Ever since I came to Slippery Rock, more than 23 years ago, the English department has taught three courses required of every undergraduate—two first-year composition courses and an introductory literature course. The first semester composition course has been dedicated to helping students become more fluent in their writing, more used to drafting and revising their work, and more aware of the necessity of adjusting to different audiences and writing situations. The second semester course focuses on researched argument. Even though we have exempted, via the evaluation of writing samples, an increasing number of incoming students from the first-semester course in recent years, the great majority of our students still take both courses before they move on to upper division courses.
During the past decade, our university’s budget has become increasing strained, primarily because of waning state support. Class sizes for the introductory literature course have stood at 49 students a section for quite some time, virtually eliminating the possibility of giving students extensive writing practice within that course. Still, our department has held onto the two composition course approach while other universities have given up on it, and I believe that at present we are the only member of the Pennsylvania State System of Higher Education to feature such a requirement.
At this moment, however, things are about to change. This summer the system’s Board of Governors decided that general studies programs should contain a minimum of 40 hours (one-third of the required 120 hours needed for graduation), presumably in response to pressure for increased course work in student majors.
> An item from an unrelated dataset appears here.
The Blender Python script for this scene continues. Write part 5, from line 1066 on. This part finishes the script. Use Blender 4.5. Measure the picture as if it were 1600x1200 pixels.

Our general studies program, known as Liberal Studies, currently requires students to complete 48-49 credits. So now the discussion within the university is on about how Liberal Studies might be revised, which most faculty members seem to accept as meaning a cut in the number of required hours. And dropping one of our required first-year composition courses is becoming a likely prospect.
Our provost has suggested that perhaps developing a “competency” in researched writing could be taken over by major programs developing a writing component within a course or courses that addressed that learning goal. Under this proposal, major programs could still allow our College Writing II to address the competency, or they could develop their own writing component. Other universities, we know, have taken a similar approach, and scholars of writing-in-the-disciplines may look with favor on placing such an emphasis on major programs.
The difficulty for English faculty is that we are wary of the funding considerations which seem to be driving this movement towards WID. It may be educationally valuable if a Writing Across the Curriculum program is created to support the development of a discipline-based writing curriculum, but not if such a curriculum is seen as primarily a cost-saving move that will receive no funding in return. The English faculty, of course, also worries that the elimination of one composition course will be followed by the further loss of tenure-track positions, a process that has already begun. Instead of having faculty who could be employed to strengthen our undergraduate programs in literature, and creative and professional writing, we would be left with just enough to again meet the demands of teaching two required Liberal Studies courses instead of three.
English faculty members have already bandied about some other ideas for adjusting to a shift in the Liberal Studies. They include:
· Creation of a single-semester composition course that would combine the learning goals of the two existing ones in some way.
· Revision of the current Interpreting Literature course so it could feature researched writing. Such a revision would require a fairly drastic cut in the enrollments, from 49 to something like 25.
The English department at Slippery Rock is well aware that its concerns about the role of writing in the undergraduate curriculum, and the trend of diminishing the role of the liberal arts in that same curriculum, are hardly unique. And some in other institutions may even be envious of how we have hung on to our requirements as long as we have. Your comments are welcome, from the Slippery Rock community, from students, from alumni, from folks with different affiliations but similar concerns.